特に、右サイドバックに入ったDF小林久は、ポジショニングが今一つで、守備のとき、右サイドに大きなスペースを作ってしまった。慣れないポジションなので仕方がないとはいえ、守備重視で起用されていた割には、効果的でなかった。甲府は、元日本代表で清水エスパルスから移籍のDF市川がまだ戦列に復帰しておらず、右サイドバックはDF石原を起用したり、DF吉田豊を起用したりと定まっていない。三浦監督も、サイドバックの人選には苦労している。
■ 精彩を欠いた広島一方の広島は、暑さの影響なのか、非常に立ち上がりの入り方が悪かった。運動量の少ないMFムジリが入っていた影響もあったのか、前線からのプレッシャーがほとんどかからずに、甲府に楽にボールを回されるシーンが目立った。後半になると、やや改善されたが、それでも全体の動きの量はいつもと比べると少なくて、集中しきれていないような印象だった。
期待のMFムジリは前半は何度がいいパスを前線に送って決定機を演出したが、時間が経つにつれてミスも目立ち始めて後半は空回りしてしまった。アクシデントが発生したため、交代枠が全く残らなかったので、フル出場せざるえなかったが、スタミナには課題を残したといえる。

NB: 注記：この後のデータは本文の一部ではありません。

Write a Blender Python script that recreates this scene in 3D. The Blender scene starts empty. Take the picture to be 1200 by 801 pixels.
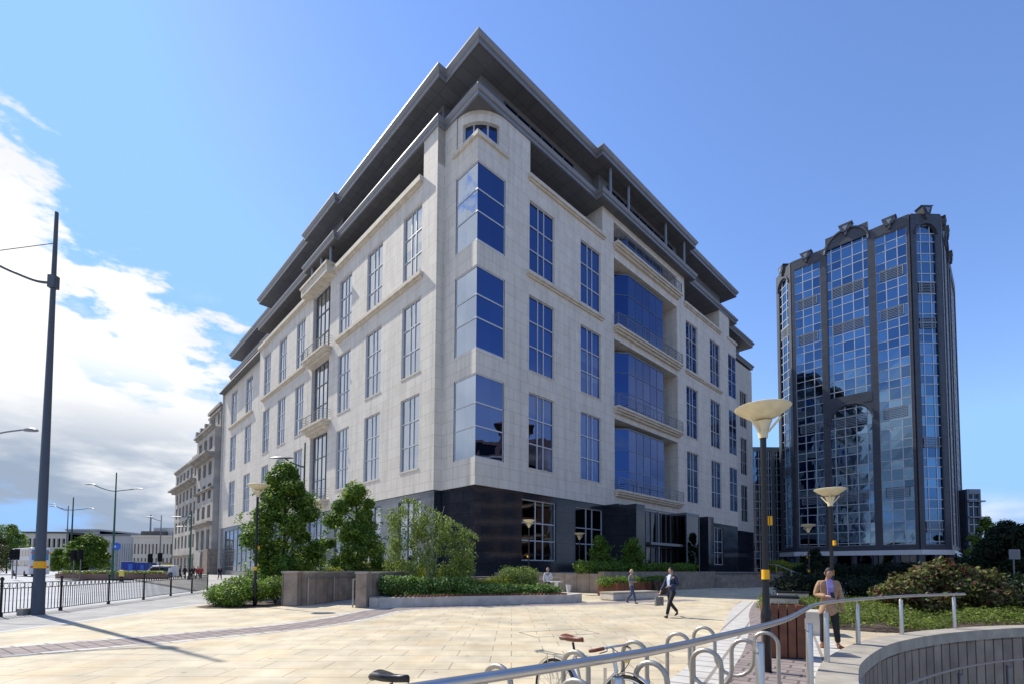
import bpy, bmesh, math, random
from mathutils import Vector, Matrix
random.seed(7)
R = math.radians
col = bpy.context.scene.collection
EYE = 1.7
# ---------------------------------------------------------------- site survey helpers (ground points read from the view)
F = 560.; PPX = 600.; PPY = 640.; PITCH = math.atan(25/560); ROLL = .006
def ray(px, py):
    x = px-PPX; y = PPY-py
    c, s = math.cos(ROLL), math.sin(ROLL)
    x, y = (x*c-y*s)/F, (x*s+y*c)/F
    return (x, math.cos(PITCH)-y*math.sin(PITCH), math.sin(PITCH)+y*math.cos(PITCH))
def g(px, py, z=0.):
    r = ray(px, py); t = (z-EYE)/r[2]; return (r[0]*t, r[1]*t)
def at(px, py, Y):
    r = ray(px, py); t = Y/r[1]; return Vector((r[0]*t, Y, EYE+r[2]*t))

# ---------------------------------------------------------------- mesh builder
class MB:
    def __init__(s, xf=None): s.v=[]; s.f=[]; s.m=[]; s.xf=xf
    def add(s, vs, fs, mi=0):
        o=len(s.v)
        if s.xf: vs=[s.xf(p) for p in vs]
        s.v+= [tuple(p) for p in vs]; s.f+=[tuple(i+o for i in f) for f in fs]; s.m+=[mi]*len(fs)
    def quad(s,a,b,c,d,mi=0): s.add([a,b,c,d],[(0,1,2,3)],mi)
    def box(s,x0,x1,y0,y1,z0,z1,mi=0):
        s.add([(x0,y0,z0),(x1,y0,z0),(x1,y1,z0),(x0,y1,z0),(x0,y0,z1),(x1,y0,z1),(x1,y1,z1),(x0,y1,z1)],
              [(0,3,2,1),(4,5,6,7),(0,1,5,4),(1,2,6,5),(2,3,7,6),(3,0,4,7)],mi)
    def prism(s,poly,z0,z1,mi=0):
        n=len(poly)
        s.add([(p[0],p[1],z0) for p in poly]+[(p[0],p[1],z1) for p in poly],
              [tuple(range(n))[::-1],tuple(range(n,2*n))]+[(i,(i+1)%n,n+(i+1)%n,n+i) for i in range(n)],mi)
    def bar(s,a,b,w,h=None,mi=0,up=(0,0,1)):
        a=Vector(a);b=Vector(b);h=h or w;d=(b-a)
        if d.length<1e-6:return
        d.normalize();u=Vector(up)
        if abs(d.dot(u))>.98:u=Vector((1,0,0)) if abs(d.x)<.9 else Vector((0,1,0))
        x=d.cross(u).normalized()*w/2;y=x.cross(d).normalized()*h/2
        s.add([a-x-y,a+x-y,a+x+y,a-x+y,b-x-y,b+x-y,b+x+y,b-x+y],[(0,1,2,3),(7,6,5,4),(0,4,5,1),(1,5,6,2),(2,6,7,3),(3,7,4,0)],mi)
    def tube(s,pts,r,n=8,mi=0,cap=True,closed=False):
        pts=[Vector(p) for p in pts];N=len(pts)
        rs=r if isinstance(r,(list,tuple)) else [r]*N
        vs=[];fs=[];ref=None
        for i,p in enumerate(pts):
            if closed:d=pts[(i+1)%N]-pts[i-1]
            else:d=pts[min(i+1,N-1)]-pts[max(i-1,0)]
            if d.length<1e-9:d=Vector((0,0,1))
            d.normalize()
            if ref is None:ref=Vector((0,0,1)) if abs(d.z)<.9 else Vector((1,0,0))
            x=d.cross(ref)
            if x.length<1e-4:x=d.orthogonal()
            x.normalize();y=x.cross(d).normalized();ref=y
            for k in range(n):
                a=2*math.pi*k/n;vs.append(p+x*math.cos(a)*rs[i]+y*math.sin(a)*rs[i])
        L=N if closed else N-1
        for i in range(L):
            j=(i+1)%N
            for k in range(n):fs.append((i*n+k,i*n+(k+1)%n,j*n+(k+1)%n,j*n+k))
        if cap and not closed:
            fs.append(tuple(range(n))[::-1]);fs.append(tuple(range((N-1)*n,N*n)))
        s.add(vs,fs,mi)
    def lathe(s,prof,c=(0,0,0),n=24,mi=0,sx=1,sy=1):
        vs=[];fs=[]
        for r_,z in prof:
            for k in range(n):
                a=2*math.pi*k/n;vs.append((c[0]+math.cos(a)*r_*sx,c[1]+math.sin(a)*r_*sy,c[2]+z))
        for i in range(len(prof)-1):
            for k in range(n):fs.append((i*n+k,i*n+(k+1)%n,(i+1)*n+(k+1)%n,(i+1)*n+k))
        fs.append(tuple(range(n))[::-1]);m=(len(prof)-1)*n;fs.append(tuple(range(m,m+n)))
        s.add(vs,fs,mi)
    def build(s,name,mats,parent=None,smooth=False,loc=None,bevel=0):
        me=bpy.data.meshes.new(name);me.from_pydata(s.v,[],s.f)
        if not isinstance(mats,(list,tuple)):mats=[mats]
        for m in mats:me.materials.append(m)
        me.polygons.foreach_set('material_index',s.m)
        if smooth:
            me.polygons.foreach_set('use_smooth',[True]*len(s.f))
            try:me.set_sharp_from_angle(angle=R(40))
            except Exception:pass
        box_uv(me)
        o=bpy.data.objects.new(name,me);col.objects.link(o)
        if parent is not None:o.parent=parent
        if loc is not None:o.location=loc
        if bevel:
            b=o.modifiers.new('bevel','BEVEL');b.width=bevel;b.segments=2;b.limit_method='ANGLE'
        return o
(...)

■ アクシデント発生この試合は、甲府のMF石原、広島のMF青山敏、DF中島、DF水本と、4人の選手が負傷で交代する非常事態となった。結局、広島は交代枠を3つともに負傷した選手の入れ替えに費やされたため、交代のカードも切れなかった。
前半終了間際に退いたDF中島については、プレー続行もできそうだったので、大きな問題はないと思われるが、MF青山敏は「左膝捻挫」ということで、復帰するまでにしばらく時間がかかるかもしれない。MF青山敏は、毎シーズンのように怪我に悩まされており、今シーズンこそは、怪我なくシーズンを送りたかっただけに、残念な離脱である。
■ DF水本は大丈夫か?そして、何よりもDF水本の具合が気になるところである。「頭蓋骨骨折、急性硬膜外血腫」ということで、試合後に「開頭血腫除去術」を行ったという。「全治4ヶ月」と発表されているが、「頭蓋骨骨折」と聞くと、試合中のアクシデントとしてはもっともヒドイ部類に入る。
DF水本は前半の接触プレーで負傷したというが、交代したのは後半11分で、このときは普通に歩いてピッチを離れており、見た目ではプレー続行も可能な状態のように見えたので、やや意外な交代であり、どのプレーで負傷したのか?と思ったほどであったので、これだけの重傷だったとは驚いた。
負傷したと思われるシーンから交代するまでの間、守備だけでなく、攻撃でも持ち味を出しており、いつもと変わらないプレーを見せていた。これだけの怪我をしながら、後半11分までプレーし続けたとことは普通では考えにくいことであり、彼の「精神的な強さ」を感じさせられるが、その一方で、すぐに交代せさることはできなかったのか?という疑問も残ってしまう。
今シーズンのDF水本は、ケルンに移籍したDF槙野の穴を感じさせないプレーを見せており、しっかりと広島のサッカーにもはまっていただけに悔やまれる離脱であるが、頭部の負傷であり、何よりも、後遺症が残らないように、万全な体制で回復に努めてもらいたいところである。